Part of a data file
>>>>
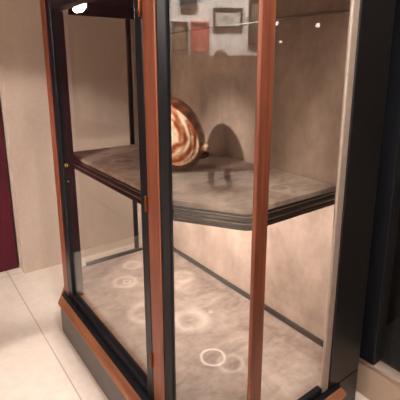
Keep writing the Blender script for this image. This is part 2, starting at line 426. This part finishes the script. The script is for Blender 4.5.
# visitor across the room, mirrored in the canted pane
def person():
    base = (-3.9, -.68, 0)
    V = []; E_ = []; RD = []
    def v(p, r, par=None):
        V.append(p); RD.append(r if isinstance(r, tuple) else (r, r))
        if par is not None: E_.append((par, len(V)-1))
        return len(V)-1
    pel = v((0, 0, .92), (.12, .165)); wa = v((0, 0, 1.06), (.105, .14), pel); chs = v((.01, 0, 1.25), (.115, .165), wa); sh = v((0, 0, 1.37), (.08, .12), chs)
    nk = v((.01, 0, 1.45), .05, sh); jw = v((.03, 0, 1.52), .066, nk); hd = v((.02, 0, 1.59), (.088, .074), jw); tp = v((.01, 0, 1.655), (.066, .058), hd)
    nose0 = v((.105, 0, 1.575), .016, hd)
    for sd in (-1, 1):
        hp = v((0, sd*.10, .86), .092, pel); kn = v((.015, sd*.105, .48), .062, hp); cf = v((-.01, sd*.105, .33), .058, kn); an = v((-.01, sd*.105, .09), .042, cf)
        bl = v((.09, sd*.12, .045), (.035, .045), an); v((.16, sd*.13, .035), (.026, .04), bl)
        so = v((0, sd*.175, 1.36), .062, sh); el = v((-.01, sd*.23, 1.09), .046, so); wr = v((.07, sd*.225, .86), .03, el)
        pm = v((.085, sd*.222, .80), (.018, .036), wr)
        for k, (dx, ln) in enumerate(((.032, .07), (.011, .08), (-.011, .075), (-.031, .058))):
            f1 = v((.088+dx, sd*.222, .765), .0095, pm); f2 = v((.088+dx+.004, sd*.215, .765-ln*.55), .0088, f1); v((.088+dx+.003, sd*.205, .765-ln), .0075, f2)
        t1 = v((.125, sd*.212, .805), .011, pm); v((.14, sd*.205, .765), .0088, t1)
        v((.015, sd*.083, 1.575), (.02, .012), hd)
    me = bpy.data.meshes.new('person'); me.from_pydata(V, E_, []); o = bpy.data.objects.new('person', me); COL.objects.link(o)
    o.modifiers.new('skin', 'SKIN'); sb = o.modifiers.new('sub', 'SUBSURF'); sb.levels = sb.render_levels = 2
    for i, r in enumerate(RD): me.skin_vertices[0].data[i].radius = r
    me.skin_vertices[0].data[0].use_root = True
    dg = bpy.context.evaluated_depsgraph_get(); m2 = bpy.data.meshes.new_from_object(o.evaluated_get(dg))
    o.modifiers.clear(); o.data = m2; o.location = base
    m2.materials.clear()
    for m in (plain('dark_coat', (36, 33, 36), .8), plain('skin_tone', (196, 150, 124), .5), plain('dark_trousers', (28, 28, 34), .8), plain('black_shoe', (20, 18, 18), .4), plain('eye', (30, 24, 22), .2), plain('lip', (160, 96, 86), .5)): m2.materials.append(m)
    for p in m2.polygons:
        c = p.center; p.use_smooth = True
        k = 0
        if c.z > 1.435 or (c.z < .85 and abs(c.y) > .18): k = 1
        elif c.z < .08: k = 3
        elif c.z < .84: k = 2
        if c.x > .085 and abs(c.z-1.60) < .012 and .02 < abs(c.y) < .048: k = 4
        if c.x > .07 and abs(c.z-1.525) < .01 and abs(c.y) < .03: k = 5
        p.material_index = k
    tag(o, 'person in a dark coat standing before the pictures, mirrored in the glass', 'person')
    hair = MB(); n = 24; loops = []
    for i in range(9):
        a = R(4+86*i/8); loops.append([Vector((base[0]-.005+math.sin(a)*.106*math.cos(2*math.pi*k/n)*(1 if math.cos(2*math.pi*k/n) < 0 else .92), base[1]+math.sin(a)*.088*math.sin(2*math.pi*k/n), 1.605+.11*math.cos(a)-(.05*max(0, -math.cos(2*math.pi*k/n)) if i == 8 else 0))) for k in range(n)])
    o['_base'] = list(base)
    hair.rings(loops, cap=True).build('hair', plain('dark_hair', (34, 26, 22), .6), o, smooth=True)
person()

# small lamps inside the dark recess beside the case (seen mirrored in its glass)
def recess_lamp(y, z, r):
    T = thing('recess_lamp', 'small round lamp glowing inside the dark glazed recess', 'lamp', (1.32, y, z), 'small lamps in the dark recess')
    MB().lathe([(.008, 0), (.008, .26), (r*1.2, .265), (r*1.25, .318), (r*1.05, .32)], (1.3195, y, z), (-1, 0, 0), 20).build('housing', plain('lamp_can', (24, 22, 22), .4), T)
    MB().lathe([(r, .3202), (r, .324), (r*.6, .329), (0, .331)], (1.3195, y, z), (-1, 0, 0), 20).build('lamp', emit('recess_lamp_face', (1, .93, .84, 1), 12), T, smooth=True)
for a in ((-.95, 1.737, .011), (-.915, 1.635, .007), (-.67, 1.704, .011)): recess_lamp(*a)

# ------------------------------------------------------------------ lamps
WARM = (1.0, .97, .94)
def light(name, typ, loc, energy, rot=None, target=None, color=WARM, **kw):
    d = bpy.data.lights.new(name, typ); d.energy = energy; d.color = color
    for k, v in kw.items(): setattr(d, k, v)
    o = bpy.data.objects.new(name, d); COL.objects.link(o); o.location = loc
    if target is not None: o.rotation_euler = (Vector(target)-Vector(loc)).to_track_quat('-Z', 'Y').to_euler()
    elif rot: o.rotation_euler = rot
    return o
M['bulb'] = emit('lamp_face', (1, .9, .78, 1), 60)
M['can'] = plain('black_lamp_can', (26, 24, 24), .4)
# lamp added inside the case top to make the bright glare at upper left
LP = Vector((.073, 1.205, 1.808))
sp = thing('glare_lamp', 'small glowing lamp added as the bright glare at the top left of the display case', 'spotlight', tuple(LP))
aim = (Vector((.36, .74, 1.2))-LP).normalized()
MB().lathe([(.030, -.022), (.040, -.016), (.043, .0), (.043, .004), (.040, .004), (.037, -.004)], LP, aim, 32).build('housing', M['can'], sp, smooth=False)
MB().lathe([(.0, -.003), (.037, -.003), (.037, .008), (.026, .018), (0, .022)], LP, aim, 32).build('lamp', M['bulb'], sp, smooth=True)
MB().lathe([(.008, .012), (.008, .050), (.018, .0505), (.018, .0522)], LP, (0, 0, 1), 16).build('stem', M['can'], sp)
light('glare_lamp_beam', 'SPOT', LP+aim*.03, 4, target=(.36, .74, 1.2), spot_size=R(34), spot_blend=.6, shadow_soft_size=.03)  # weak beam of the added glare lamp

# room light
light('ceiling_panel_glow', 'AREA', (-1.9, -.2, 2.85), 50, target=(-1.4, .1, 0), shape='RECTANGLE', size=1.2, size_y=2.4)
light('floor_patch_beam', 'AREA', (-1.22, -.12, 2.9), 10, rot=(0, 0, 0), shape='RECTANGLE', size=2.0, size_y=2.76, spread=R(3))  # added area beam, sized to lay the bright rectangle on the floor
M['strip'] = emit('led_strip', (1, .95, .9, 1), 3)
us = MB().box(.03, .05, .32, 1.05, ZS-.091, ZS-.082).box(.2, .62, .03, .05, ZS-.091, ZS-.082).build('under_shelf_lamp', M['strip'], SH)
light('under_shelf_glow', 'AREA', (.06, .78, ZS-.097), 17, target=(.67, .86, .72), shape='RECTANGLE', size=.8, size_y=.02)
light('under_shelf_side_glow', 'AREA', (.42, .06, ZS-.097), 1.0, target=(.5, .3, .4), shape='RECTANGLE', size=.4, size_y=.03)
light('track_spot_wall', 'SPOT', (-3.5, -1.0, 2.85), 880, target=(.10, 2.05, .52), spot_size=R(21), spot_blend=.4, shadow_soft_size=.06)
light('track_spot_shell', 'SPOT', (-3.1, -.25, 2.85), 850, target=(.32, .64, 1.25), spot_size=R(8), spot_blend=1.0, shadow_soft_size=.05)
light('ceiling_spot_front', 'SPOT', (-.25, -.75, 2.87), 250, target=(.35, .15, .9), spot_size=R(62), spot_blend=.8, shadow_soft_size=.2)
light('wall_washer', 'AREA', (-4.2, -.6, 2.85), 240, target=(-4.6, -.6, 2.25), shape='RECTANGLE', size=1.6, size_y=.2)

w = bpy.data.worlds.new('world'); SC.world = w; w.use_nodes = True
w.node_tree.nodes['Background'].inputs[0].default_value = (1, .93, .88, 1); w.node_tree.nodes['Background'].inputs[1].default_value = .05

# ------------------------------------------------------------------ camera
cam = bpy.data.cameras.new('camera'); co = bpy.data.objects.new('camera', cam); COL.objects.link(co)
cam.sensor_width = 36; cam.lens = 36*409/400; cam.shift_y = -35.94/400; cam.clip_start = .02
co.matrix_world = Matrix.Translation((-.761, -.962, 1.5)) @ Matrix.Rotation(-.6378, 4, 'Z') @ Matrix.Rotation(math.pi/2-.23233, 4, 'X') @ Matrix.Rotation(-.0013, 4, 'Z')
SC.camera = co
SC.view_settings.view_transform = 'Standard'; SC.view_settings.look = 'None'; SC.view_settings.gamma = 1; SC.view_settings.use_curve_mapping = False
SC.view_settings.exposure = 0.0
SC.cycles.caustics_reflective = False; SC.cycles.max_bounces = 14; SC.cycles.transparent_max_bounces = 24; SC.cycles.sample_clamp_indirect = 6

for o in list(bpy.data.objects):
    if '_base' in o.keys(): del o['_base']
<<<<
>>>>
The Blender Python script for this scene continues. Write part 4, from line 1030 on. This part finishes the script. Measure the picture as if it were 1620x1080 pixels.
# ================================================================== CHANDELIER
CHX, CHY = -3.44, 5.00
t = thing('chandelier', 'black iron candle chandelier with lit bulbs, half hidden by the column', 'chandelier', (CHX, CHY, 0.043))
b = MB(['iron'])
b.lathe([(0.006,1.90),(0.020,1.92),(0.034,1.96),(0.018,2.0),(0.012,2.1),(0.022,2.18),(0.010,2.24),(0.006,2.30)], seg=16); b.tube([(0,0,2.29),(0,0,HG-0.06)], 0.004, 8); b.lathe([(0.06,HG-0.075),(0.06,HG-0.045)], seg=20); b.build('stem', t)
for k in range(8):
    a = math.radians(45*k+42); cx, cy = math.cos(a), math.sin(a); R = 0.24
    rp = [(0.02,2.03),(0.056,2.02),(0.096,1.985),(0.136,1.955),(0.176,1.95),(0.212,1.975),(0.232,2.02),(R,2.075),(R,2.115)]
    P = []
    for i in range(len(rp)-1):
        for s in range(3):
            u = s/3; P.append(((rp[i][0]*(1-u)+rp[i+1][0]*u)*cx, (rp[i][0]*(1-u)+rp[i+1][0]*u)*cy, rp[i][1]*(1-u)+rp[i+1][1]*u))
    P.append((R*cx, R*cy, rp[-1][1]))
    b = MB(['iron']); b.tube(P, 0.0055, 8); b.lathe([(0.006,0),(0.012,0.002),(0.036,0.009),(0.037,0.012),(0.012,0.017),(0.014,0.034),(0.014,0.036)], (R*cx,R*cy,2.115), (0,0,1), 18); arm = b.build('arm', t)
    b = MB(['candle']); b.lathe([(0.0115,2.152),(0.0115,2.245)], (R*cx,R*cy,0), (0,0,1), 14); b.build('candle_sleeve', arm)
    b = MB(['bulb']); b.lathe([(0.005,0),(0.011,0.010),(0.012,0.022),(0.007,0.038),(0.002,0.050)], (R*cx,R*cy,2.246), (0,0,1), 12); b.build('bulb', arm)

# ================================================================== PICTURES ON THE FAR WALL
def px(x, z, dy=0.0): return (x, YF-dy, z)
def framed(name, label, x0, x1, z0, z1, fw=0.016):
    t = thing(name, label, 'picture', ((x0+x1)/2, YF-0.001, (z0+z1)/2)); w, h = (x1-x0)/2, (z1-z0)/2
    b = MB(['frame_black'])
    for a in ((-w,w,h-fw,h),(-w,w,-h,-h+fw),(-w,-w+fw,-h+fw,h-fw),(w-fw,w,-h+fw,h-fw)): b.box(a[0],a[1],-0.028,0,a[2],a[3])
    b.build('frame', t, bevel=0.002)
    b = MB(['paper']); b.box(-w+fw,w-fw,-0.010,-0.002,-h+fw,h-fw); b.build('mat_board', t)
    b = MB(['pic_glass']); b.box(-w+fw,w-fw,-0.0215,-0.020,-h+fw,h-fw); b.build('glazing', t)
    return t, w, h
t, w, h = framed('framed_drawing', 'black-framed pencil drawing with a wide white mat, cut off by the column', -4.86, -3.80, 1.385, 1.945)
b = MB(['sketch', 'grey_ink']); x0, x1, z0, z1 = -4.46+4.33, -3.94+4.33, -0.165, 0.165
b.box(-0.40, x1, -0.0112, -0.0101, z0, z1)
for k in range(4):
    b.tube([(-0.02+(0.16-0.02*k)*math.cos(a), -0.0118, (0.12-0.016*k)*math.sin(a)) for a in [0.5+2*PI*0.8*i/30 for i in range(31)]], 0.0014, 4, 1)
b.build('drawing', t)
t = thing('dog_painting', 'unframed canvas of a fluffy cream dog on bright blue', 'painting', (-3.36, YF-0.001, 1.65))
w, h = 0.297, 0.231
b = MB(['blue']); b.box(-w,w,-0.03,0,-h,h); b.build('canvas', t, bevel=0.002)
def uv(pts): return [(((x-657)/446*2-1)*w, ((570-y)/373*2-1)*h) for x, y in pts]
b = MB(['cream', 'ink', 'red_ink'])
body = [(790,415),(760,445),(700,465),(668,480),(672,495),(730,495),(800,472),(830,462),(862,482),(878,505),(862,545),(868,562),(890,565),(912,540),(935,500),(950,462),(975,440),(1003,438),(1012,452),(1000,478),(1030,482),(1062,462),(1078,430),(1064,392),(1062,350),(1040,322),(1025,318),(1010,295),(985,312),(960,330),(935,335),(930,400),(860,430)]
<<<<
WRITTEN REQUEST: Copy out every line that includes the word "This".

EXERCISE ANSWER:
Keep writing the Blender script for this image. This is part 2, starting at line 426. This part finishes the script. The script is for Blender 4.5.
The Blender Python script for this scene continues. Write part 4, from line 1030 on. This part finishes the script. Measure the picture as if it were 1620x1080 pixels.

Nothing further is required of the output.